§ **What you should do**:
Beginning with the first line of the data below, extract each line up to and including the one containing "S.camera = cam". Copy them exactly and add nothing.

§ **Information shown**:
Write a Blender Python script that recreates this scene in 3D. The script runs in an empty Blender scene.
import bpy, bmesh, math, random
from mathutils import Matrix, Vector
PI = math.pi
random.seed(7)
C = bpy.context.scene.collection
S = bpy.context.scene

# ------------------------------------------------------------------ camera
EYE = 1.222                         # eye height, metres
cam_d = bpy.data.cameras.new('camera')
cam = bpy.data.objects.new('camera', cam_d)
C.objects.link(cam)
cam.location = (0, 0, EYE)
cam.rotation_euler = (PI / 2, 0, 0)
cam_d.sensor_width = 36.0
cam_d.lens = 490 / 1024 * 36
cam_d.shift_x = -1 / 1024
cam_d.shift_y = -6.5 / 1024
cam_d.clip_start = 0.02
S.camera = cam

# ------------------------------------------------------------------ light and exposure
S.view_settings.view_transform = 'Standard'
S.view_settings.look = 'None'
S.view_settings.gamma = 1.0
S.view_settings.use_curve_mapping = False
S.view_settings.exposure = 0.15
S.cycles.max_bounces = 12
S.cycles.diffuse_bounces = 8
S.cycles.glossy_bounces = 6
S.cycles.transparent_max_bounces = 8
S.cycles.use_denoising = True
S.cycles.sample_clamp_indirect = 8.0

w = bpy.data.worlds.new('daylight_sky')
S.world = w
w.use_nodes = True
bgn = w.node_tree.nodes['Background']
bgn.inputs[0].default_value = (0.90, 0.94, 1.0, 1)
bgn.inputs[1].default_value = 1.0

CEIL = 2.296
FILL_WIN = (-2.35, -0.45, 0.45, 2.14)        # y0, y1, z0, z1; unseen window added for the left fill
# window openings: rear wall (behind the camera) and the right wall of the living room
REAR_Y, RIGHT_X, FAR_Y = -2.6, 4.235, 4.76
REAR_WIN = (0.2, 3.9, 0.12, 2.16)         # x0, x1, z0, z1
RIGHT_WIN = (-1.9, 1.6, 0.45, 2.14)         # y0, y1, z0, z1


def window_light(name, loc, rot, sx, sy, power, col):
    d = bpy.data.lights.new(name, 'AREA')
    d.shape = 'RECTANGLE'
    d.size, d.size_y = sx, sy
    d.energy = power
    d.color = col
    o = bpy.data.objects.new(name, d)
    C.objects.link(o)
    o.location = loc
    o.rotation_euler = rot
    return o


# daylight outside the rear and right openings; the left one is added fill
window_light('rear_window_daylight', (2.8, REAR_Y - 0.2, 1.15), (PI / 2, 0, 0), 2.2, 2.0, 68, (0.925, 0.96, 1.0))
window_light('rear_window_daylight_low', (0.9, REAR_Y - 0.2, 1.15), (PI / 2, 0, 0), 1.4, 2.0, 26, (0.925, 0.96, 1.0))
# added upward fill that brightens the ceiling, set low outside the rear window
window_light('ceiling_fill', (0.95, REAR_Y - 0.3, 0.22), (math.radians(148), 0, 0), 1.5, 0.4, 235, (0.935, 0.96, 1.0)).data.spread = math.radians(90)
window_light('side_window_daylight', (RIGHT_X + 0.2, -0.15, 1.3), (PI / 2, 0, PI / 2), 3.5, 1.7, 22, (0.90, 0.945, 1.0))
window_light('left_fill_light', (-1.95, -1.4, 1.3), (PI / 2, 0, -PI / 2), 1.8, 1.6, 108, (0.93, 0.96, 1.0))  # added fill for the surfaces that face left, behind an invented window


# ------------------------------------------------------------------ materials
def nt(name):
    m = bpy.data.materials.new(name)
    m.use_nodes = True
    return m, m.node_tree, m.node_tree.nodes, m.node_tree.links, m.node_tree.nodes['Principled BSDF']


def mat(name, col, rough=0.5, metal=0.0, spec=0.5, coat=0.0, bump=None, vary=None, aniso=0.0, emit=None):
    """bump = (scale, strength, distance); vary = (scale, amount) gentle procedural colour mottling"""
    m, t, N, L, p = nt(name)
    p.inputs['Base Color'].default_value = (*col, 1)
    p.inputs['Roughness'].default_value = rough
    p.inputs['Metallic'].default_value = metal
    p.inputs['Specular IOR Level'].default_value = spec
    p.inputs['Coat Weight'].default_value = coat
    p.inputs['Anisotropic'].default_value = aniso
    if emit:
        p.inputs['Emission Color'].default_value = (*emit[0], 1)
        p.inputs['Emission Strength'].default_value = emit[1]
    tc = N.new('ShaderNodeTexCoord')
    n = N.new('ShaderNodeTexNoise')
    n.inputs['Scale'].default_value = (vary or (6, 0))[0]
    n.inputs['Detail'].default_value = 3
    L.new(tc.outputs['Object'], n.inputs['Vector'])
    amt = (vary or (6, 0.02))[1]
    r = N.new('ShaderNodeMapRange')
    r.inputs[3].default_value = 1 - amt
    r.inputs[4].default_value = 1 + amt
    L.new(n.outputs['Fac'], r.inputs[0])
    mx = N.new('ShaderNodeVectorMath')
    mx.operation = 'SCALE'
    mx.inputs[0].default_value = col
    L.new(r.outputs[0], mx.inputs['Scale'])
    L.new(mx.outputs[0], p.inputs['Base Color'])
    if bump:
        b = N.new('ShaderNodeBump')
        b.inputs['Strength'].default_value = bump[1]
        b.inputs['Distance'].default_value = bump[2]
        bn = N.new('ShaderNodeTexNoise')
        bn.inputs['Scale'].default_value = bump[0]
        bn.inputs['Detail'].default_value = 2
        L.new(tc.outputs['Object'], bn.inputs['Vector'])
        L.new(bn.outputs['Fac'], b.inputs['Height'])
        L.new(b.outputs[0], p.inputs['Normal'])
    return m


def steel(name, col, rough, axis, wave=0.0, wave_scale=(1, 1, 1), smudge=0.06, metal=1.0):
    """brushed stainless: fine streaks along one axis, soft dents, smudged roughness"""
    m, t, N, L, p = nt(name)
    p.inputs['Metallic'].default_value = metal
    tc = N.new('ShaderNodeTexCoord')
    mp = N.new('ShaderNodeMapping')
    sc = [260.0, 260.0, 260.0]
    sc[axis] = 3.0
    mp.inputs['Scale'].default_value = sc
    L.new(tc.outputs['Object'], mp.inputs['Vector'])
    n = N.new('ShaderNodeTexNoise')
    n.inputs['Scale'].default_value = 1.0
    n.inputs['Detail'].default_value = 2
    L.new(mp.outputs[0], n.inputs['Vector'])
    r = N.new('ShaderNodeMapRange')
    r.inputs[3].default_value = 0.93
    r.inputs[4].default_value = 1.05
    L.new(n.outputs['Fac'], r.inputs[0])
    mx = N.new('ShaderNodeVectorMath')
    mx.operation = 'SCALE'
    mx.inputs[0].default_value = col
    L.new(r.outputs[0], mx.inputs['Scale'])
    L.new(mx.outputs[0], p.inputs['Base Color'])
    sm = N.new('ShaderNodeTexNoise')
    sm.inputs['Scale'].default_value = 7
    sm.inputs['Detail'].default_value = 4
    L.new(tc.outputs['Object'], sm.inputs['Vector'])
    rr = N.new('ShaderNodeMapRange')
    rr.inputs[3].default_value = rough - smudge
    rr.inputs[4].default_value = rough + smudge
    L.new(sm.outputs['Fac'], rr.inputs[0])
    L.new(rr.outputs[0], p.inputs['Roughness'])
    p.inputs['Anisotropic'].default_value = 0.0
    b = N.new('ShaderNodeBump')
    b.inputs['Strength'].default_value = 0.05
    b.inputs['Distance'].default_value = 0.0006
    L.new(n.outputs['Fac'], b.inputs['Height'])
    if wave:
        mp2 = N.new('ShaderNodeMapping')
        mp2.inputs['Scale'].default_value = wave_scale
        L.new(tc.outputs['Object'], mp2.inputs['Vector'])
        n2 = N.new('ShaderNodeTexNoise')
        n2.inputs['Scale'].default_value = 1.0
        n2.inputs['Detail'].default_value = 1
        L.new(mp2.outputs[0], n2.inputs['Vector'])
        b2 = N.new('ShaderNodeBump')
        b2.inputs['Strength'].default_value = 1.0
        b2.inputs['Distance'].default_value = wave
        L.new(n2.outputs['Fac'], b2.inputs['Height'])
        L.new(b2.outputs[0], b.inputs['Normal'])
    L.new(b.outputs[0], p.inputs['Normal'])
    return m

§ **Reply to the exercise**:
Write a Blender Python script that recreates this scene in 3D. The script runs in an empty Blender scene.
import bpy, bmesh, math, random
from mathutils import Matrix, Vector
PI = math.pi
random.seed(7)
C = bpy.context.scene.collection
S = bpy.context.scene

# ------------------------------------------------------------------ camera
EYE = 1.222                         # eye height, metres
cam_d = bpy.data.cameras.new('camera')
cam = bpy.data.objects.new('camera', cam_d)
C.objects.link(cam)
cam.location = (0, 0, EYE)
cam.rotation_euler = (PI / 2, 0, 0)
cam_d.sensor_width = 36.0
cam_d.lens = 490 / 1024 * 36
cam_d.shift_x = -1 / 1024
cam_d.shift_y = -6.5 / 1024
cam_d.clip_start = 0.02
S.camera = cam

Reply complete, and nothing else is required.